§ Set exercise
Without any pictures, restate the lines from the one containing "Build this scene" to the one containing "col = scn.collection", word for word, ends included.
*** Provided data ***
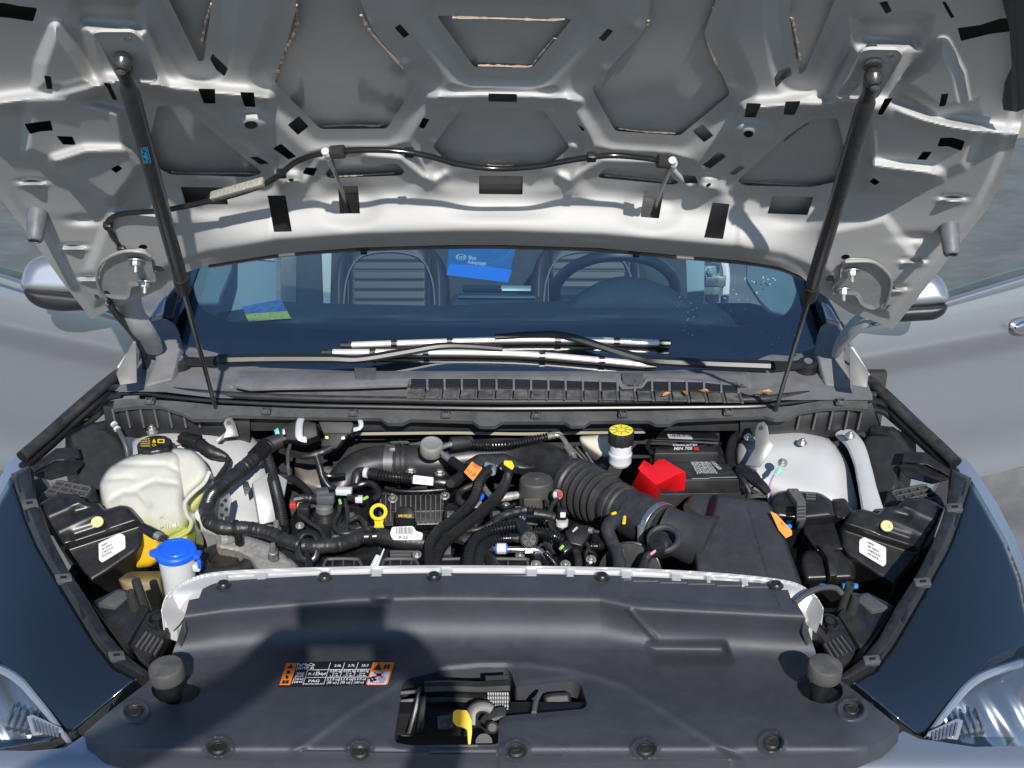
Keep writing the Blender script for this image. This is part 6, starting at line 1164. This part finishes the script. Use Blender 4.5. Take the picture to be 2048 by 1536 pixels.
***
*** Provided data ***
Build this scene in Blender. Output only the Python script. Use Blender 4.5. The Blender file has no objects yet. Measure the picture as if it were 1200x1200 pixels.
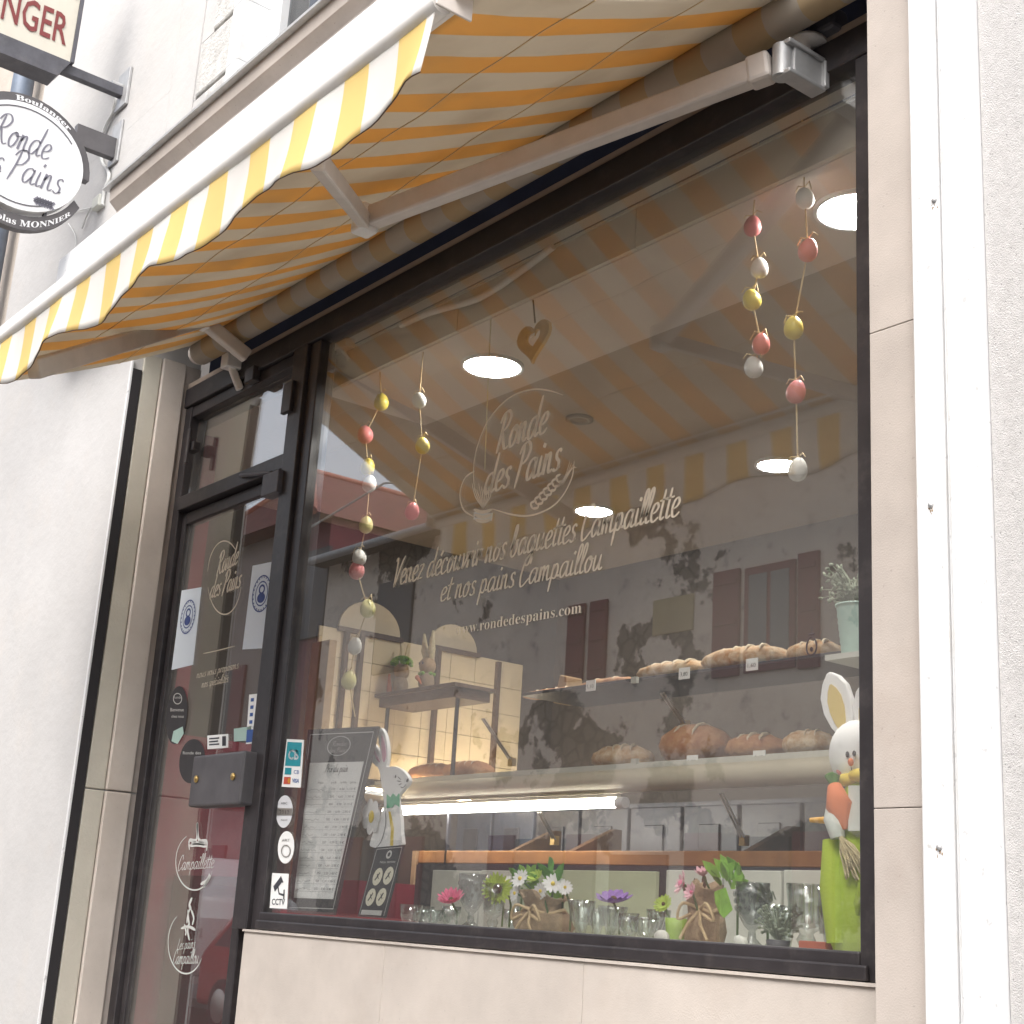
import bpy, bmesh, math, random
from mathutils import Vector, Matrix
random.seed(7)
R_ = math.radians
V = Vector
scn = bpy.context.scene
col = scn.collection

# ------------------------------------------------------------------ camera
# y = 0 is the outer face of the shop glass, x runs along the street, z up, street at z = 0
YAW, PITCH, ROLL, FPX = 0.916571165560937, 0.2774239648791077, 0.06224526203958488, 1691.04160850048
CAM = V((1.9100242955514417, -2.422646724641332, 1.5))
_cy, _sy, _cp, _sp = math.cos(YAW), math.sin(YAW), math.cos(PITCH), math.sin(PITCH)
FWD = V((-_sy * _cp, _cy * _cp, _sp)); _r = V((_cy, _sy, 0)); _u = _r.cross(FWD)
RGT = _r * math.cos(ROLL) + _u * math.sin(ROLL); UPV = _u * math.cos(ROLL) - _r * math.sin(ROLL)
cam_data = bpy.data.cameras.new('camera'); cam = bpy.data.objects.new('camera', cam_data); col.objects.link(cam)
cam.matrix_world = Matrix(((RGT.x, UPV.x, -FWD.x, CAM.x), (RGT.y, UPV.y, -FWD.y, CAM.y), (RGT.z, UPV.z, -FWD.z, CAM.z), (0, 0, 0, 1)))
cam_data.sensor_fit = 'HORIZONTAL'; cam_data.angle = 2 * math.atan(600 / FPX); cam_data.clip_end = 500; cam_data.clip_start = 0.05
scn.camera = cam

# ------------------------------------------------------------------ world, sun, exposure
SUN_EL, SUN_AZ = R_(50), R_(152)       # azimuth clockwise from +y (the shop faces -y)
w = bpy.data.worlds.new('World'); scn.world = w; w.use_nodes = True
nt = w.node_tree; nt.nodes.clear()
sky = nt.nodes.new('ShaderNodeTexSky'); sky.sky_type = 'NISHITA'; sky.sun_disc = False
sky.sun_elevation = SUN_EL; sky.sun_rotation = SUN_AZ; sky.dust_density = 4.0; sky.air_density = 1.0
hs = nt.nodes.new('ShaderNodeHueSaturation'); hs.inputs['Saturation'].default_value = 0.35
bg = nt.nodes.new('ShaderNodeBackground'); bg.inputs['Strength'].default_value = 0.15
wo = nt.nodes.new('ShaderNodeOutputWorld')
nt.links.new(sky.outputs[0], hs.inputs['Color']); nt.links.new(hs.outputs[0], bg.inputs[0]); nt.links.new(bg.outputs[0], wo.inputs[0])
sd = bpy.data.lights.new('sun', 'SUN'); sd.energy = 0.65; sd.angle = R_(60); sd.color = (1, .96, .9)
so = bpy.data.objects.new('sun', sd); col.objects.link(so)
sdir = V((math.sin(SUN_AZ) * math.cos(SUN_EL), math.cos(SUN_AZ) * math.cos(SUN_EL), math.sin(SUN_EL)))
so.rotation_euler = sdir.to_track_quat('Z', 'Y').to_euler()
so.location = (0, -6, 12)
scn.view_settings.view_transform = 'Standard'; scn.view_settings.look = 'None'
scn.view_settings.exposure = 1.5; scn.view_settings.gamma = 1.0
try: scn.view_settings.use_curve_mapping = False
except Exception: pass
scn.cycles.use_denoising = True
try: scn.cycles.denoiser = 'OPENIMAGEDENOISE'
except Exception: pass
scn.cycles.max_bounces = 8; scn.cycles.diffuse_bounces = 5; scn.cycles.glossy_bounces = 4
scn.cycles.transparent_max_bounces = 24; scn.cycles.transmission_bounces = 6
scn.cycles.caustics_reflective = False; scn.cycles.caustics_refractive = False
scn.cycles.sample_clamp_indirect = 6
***
§ Task response
Build this scene in Blender. Output only the Python script. Use Blender 4.5. The Blender file has no objects yet. Measure the picture as if it were 1200x1200 pixels.
import bpy, bmesh, math, random
from mathutils import Vector, Matrix
random.seed(7)
R_ = math.radians
V = Vector
scn = bpy.context.scene
col = scn.collection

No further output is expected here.